--- start Recorded data ---
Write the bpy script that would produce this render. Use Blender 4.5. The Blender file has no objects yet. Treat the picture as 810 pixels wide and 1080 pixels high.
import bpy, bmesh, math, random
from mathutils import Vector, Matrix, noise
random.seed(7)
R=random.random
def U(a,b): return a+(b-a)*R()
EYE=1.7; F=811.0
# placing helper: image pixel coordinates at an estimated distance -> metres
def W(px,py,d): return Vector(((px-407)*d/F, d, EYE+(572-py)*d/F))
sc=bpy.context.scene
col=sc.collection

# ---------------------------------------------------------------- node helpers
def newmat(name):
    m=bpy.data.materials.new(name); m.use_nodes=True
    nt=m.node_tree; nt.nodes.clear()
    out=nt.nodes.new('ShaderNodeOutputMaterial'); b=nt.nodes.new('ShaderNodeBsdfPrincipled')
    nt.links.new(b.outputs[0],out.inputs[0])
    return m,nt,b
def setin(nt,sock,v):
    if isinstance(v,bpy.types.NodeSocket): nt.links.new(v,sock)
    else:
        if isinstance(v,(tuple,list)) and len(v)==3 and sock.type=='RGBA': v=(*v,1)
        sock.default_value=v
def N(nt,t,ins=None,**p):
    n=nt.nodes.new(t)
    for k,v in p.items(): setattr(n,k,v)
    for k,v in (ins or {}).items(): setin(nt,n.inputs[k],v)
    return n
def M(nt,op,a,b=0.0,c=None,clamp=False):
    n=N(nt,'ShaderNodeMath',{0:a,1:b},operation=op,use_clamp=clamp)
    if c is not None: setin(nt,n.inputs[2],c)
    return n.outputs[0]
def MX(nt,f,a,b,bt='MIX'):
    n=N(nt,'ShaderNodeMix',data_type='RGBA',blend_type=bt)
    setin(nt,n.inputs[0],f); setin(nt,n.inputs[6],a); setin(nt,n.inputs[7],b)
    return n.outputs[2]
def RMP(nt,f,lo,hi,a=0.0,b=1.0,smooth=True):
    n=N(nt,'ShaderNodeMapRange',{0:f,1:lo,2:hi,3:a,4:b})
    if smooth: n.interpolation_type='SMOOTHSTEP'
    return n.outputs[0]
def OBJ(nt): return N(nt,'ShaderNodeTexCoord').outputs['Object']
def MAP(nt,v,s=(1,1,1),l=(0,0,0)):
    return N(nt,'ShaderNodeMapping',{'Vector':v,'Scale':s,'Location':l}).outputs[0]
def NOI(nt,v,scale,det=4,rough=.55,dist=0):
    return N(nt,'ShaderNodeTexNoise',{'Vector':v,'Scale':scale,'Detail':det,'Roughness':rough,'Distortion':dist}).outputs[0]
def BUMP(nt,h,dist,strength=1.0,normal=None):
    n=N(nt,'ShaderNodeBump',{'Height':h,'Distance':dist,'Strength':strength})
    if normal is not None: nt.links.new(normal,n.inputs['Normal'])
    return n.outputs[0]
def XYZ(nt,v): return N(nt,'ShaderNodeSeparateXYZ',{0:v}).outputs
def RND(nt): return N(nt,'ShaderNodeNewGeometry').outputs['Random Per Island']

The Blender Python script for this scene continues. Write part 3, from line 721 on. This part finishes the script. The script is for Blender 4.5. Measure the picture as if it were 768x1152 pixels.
--- end Recorded data ---
Stated exercise:
Begin with the first line of the records and reproduce each line as is, ending with the line that holds "col=sc.collection".

Final answer:
Write the bpy script that would produce this render. Use Blender 4.5. The Blender file has no objects yet. Treat the picture as 810 pixels wide and 1080 pixels high.
import bpy, bmesh, math, random
from mathutils import Vector, Matrix, noise
random.seed(7)
R=random.random
def U(a,b): return a+(b-a)*R()
EYE=1.7; F=811.0
# placing helper: image pixel coordinates at an estimated distance -> metres
def W(px,py,d): return Vector(((px-407)*d/F, d, EYE+(572-py)*d/F))
sc=bpy.context.scene
col=sc.collection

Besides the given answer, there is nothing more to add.